Source excerpt —
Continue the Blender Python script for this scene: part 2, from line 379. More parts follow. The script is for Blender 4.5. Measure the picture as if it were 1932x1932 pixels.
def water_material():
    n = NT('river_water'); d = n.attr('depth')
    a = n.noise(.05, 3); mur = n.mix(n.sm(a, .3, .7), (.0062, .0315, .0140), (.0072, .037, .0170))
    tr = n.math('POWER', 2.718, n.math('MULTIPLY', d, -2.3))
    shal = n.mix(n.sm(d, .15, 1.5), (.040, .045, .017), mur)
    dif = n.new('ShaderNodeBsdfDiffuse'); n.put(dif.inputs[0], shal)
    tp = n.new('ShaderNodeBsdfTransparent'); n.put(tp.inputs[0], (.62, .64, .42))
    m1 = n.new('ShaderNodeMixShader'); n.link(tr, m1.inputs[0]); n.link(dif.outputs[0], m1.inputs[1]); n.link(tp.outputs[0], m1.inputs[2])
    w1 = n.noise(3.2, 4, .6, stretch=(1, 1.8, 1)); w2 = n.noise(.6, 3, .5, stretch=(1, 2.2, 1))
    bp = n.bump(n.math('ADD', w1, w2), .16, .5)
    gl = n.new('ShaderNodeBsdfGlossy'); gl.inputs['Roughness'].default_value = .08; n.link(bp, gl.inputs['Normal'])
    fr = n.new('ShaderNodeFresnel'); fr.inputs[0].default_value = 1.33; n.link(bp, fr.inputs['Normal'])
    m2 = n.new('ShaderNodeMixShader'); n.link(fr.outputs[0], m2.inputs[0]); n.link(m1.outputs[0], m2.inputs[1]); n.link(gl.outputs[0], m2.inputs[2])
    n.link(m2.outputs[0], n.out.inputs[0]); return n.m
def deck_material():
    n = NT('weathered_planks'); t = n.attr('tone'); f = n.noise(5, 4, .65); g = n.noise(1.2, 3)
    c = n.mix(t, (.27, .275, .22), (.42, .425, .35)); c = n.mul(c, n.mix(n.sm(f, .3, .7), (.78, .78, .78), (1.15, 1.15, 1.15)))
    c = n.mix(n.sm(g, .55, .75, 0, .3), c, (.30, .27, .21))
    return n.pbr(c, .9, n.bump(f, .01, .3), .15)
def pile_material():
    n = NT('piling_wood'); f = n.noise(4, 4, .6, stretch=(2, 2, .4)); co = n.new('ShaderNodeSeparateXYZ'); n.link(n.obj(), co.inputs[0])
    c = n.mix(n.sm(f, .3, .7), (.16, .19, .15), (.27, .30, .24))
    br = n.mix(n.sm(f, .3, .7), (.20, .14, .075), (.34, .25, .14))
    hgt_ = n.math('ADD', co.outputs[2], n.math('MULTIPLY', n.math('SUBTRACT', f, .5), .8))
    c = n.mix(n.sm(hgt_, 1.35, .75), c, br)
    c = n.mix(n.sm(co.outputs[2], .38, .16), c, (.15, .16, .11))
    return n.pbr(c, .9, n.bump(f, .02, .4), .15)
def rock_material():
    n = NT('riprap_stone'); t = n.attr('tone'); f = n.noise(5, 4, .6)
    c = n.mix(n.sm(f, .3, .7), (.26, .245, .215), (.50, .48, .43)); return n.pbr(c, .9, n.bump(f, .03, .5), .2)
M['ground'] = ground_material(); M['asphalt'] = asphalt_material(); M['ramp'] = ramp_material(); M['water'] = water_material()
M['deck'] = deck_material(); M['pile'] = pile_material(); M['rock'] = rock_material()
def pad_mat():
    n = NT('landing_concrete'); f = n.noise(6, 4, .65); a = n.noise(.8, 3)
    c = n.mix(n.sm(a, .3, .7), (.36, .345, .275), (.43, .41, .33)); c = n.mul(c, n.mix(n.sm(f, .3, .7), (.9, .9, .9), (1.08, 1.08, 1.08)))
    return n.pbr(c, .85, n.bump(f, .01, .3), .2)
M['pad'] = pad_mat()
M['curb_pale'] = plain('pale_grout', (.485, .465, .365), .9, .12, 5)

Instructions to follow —
Quote the listing in full, please, keeping every line exact.

Answer for this exercise —
Continue the Blender Python script for this scene: part 2, from line 379. More parts follow. The script is for Blender 4.5. Measure the picture as if it were 1932x1932 pixels.
def water_material():
    n = NT('river_water'); d = n.attr('depth')
    a = n.noise(.05, 3); mur = n.mix(n.sm(a, .3, .7), (.0062, .0315, .0140), (.0072, .037, .0170))
    tr = n.math('POWER', 2.718, n.math('MULTIPLY', d, -2.3))
    shal = n.mix(n.sm(d, .15, 1.5), (.040, .045, .017), mur)
    dif = n.new('ShaderNodeBsdfDiffuse'); n.put(dif.inputs[0], shal)
    tp = n.new('ShaderNodeBsdfTransparent'); n.put(tp.inputs[0], (.62, .64, .42))
    m1 = n.new('ShaderNodeMixShader'); n.link(tr, m1.inputs[0]); n.link(dif.outputs[0], m1.inputs[1]); n.link(tp.outputs[0], m1.inputs[2])
    w1 = n.noise(3.2, 4, .6, stretch=(1, 1.8, 1)); w2 = n.noise(.6, 3, .5, stretch=(1, 2.2, 1))
    bp = n.bump(n.math('ADD', w1, w2), .16, .5)
    gl = n.new('ShaderNodeBsdfGlossy'); gl.inputs['Roughness'].default_value = .08; n.link(bp, gl.inputs['Normal'])
    fr = n.new('ShaderNodeFresnel'); fr.inputs[0].default_value = 1.33; n.link(bp, fr.inputs['Normal'])
    m2 = n.new('ShaderNodeMixShader'); n.link(fr.outputs[0], m2.inputs[0]); n.link(m1.outputs[0], m2.inputs[1]); n.link(gl.outputs[0], m2.inputs[2])
    n.link(m2.outputs[0], n.out.inputs[0]); return n.m
def deck_material():
    n = NT('weathered_planks'); t = n.attr('tone'); f = n.noise(5, 4, .65); g = n.noise(1.2, 3)
    c = n.mix(t, (.27, .275, .22), (.42, .425, .35)); c = n.mul(c, n.mix(n.sm(f, .3, .7), (.78, .78, .78), (1.15, 1.15, 1.15)))
    c = n.mix(n.sm(g, .55, .75, 0, .3), c, (.30, .27, .21))
    return n.pbr(c, .9, n.bump(f, .01, .3), .15)
def pile_material():
    n = NT('piling_wood'); f = n.noise(4, 4, .6, stretch=(2, 2, .4)); co = n.new('ShaderNodeSeparateXYZ'); n.link(n.obj(), co.inputs[0])
    c = n.mix(n.sm(f, .3, .7), (.16, .19, .15), (.27, .30, .24))
    br = n.mix(n.sm(f, .3, .7), (.20, .14, .075), (.34, .25, .14))
    hgt_ = n.math('ADD', co.outputs[2], n.math('MULTIPLY', n.math('SUBTRACT', f, .5), .8))
    c = n.mix(n.sm(hgt_, 1.35, .75), c, br)
    c = n.mix(n.sm(co.outputs[2], .38, .16), c, (.15, .16, .11))
    return n.pbr(c, .9, n.bump(f, .02, .4), .15)
def rock_material():
    n = NT('riprap_stone'); t = n.attr('tone'); f = n.noise(5, 4, .6)
    c = n.mix(n.sm(f, .3, .7), (.26, .245, .215), (.50, .48, .43)); return n.pbr(c, .9, n.bump(f, .03, .5), .2)
M['ground'] = ground_material(); M['asphalt'] = asphalt_material(); M['ramp'] = ramp_material(); M['water'] = water_material()
M['deck'] = deck_material(); M['pile'] = pile_material(); M['rock'] = rock_material()
def pad_mat():
    n = NT('landing_concrete'); f = n.noise(6, 4, .65); a = n.noise(.8, 3)
    c = n.mix(n.sm(a, .3, .7), (.36, .345, .275), (.43, .41, .33)); c = n.mul(c, n.mix(n.sm(f, .3, .7), (.9, .9, .9), (1.08, 1.08, 1.08)))
    return n.pbr(c, .85, n.bump(f, .01, .3), .2)
M['pad'] = pad_mat()
M['curb_pale'] = plain('pale_grout', (.485, .465, .365), .9, .12, 5)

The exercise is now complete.